# DATASET EXCERPTS
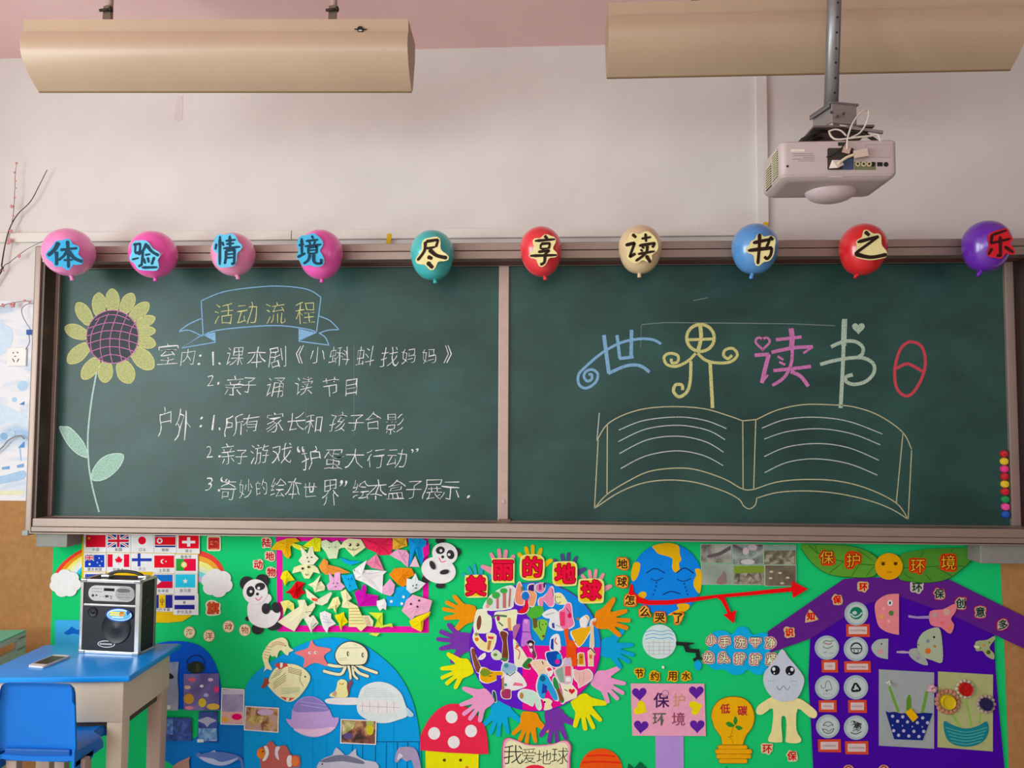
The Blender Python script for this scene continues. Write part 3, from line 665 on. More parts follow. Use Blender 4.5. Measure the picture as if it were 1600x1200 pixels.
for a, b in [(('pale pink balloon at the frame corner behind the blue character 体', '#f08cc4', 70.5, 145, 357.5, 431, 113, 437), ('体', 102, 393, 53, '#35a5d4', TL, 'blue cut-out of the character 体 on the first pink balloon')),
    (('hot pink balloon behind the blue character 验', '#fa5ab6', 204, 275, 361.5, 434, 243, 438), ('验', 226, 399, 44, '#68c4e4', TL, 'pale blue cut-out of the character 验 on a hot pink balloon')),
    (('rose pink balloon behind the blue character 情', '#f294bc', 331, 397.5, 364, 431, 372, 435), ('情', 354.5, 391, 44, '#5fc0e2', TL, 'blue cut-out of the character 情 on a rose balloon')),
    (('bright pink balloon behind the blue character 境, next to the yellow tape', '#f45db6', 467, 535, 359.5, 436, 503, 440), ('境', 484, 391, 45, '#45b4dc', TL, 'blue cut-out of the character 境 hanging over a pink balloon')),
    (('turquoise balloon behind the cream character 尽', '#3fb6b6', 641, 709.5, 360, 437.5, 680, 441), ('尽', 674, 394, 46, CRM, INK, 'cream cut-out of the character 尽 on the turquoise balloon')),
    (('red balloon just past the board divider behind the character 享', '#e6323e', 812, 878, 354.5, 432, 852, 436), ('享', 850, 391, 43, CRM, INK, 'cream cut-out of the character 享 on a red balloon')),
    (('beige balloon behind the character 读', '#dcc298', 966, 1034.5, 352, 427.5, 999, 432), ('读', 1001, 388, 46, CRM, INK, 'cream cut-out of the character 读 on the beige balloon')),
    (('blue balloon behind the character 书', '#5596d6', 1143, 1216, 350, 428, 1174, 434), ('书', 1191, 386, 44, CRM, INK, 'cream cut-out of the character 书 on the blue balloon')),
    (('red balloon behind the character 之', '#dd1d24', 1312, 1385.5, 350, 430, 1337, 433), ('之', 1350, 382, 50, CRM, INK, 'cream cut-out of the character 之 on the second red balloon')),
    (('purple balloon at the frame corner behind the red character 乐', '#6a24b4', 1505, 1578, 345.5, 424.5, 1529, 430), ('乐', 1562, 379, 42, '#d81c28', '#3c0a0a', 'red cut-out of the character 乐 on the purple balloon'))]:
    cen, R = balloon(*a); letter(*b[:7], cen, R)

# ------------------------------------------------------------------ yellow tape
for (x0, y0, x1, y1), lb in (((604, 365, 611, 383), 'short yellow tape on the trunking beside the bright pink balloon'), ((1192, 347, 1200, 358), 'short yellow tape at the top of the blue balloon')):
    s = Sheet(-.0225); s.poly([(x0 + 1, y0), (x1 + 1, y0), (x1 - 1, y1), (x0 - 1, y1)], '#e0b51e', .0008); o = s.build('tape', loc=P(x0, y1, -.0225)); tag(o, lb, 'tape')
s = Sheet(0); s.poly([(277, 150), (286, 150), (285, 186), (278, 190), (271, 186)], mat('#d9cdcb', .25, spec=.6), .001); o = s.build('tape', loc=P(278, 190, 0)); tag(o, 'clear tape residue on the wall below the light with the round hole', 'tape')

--

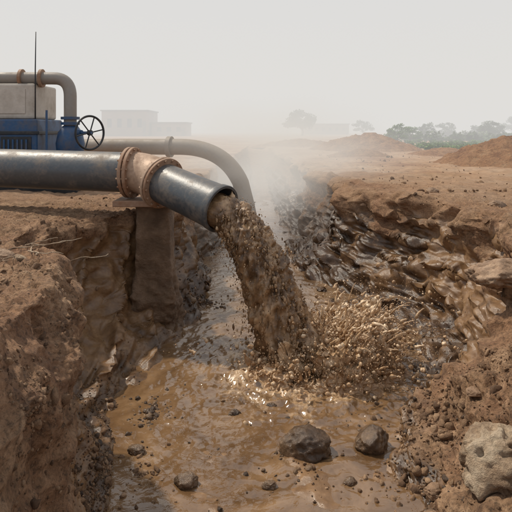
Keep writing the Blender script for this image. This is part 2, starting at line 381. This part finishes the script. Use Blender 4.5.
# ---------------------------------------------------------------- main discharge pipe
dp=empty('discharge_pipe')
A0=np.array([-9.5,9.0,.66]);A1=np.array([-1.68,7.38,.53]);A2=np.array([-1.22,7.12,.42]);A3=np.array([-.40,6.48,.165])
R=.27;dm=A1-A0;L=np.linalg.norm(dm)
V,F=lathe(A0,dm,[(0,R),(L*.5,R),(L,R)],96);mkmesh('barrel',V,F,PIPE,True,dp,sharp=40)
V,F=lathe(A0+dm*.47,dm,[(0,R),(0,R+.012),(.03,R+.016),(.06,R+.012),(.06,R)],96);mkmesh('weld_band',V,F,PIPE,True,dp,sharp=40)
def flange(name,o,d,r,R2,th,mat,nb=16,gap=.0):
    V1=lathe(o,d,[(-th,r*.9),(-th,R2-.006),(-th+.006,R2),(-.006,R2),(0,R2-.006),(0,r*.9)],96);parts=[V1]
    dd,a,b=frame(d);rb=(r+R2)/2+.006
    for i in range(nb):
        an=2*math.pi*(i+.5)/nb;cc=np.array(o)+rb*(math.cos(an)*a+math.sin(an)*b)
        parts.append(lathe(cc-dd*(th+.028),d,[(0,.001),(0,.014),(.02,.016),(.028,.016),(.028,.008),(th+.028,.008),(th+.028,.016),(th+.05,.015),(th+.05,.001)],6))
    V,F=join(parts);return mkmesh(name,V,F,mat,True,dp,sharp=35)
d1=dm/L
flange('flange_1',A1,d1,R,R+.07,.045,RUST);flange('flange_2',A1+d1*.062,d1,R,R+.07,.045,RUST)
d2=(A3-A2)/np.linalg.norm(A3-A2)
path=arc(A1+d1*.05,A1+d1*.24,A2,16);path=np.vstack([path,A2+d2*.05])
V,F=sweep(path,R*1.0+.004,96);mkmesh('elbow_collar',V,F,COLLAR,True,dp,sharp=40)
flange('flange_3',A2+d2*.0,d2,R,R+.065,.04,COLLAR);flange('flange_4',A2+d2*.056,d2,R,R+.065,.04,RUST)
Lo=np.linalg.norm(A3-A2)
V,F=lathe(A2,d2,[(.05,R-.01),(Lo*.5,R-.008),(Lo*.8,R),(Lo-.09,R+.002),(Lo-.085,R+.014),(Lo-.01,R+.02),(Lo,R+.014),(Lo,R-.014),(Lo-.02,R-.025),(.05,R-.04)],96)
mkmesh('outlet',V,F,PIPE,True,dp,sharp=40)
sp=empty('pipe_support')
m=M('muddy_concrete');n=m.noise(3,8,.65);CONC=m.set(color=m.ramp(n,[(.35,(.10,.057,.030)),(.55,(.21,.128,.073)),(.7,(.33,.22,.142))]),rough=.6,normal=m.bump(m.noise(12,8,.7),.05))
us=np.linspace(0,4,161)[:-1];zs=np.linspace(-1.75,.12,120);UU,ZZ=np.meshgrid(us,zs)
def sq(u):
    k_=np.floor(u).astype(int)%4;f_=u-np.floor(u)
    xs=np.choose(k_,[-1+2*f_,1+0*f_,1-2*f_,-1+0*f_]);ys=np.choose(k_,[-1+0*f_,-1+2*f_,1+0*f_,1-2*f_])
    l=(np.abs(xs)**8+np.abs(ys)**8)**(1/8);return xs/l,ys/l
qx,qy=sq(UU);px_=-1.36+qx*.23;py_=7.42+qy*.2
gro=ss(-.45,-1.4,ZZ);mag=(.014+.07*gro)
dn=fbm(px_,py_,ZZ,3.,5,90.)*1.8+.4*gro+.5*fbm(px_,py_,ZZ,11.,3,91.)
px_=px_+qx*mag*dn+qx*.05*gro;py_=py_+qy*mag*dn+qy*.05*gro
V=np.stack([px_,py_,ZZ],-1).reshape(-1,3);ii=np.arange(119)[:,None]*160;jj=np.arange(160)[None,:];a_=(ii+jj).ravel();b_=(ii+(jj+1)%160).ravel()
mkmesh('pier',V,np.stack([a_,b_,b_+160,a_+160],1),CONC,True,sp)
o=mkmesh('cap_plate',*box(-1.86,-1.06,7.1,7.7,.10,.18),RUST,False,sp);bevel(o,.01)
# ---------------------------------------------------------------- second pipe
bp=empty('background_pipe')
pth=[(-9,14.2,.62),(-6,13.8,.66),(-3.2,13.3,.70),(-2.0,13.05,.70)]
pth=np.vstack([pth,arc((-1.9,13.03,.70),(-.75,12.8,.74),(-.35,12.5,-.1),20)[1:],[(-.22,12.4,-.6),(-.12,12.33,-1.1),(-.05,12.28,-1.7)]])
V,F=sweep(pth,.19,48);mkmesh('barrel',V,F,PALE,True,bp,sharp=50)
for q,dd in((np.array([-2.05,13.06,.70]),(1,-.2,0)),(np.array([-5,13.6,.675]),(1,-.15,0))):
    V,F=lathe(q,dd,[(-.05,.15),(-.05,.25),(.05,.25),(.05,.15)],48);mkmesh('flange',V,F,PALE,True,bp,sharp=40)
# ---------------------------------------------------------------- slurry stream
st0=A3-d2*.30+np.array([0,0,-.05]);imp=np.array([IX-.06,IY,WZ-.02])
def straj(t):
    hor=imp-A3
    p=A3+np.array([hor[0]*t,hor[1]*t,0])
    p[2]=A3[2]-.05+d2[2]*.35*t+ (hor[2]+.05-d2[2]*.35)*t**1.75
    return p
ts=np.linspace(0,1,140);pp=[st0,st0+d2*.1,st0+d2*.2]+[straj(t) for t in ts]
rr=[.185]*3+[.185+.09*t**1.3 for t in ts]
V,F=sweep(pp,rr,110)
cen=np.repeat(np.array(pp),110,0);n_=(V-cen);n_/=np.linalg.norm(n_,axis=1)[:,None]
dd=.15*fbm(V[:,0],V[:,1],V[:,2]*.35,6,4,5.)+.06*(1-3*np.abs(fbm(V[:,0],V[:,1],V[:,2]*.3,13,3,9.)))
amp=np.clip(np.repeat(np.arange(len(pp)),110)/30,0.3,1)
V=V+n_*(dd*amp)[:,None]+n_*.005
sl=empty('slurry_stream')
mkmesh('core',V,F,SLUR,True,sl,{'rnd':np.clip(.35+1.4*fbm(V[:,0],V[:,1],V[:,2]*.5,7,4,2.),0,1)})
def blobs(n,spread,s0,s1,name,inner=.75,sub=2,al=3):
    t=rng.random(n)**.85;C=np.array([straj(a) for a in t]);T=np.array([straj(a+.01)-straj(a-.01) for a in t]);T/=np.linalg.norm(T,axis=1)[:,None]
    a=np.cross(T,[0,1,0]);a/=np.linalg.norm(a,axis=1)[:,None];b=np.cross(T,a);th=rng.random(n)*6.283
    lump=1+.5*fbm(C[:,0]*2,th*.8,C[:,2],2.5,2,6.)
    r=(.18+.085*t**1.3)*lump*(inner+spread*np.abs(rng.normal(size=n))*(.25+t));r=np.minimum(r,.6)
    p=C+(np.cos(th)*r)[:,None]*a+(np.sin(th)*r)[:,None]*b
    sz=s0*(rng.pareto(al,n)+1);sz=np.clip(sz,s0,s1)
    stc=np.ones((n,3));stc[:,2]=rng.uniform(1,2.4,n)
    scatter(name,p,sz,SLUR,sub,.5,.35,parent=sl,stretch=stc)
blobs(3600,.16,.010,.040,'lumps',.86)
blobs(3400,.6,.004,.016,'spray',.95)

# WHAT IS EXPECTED
Read the entries and show each line that mentions "Blender".

# RESPONSE
The Blender Python script for this scene continues. Write part 3, from line 665 on. More parts follow. Use Blender 4.5. Measure the picture as if it were 1600x1200 pixels.
Keep writing the Blender script for this image. This is part 2, starting at line 381. This part finishes the script. Use Blender 4.5.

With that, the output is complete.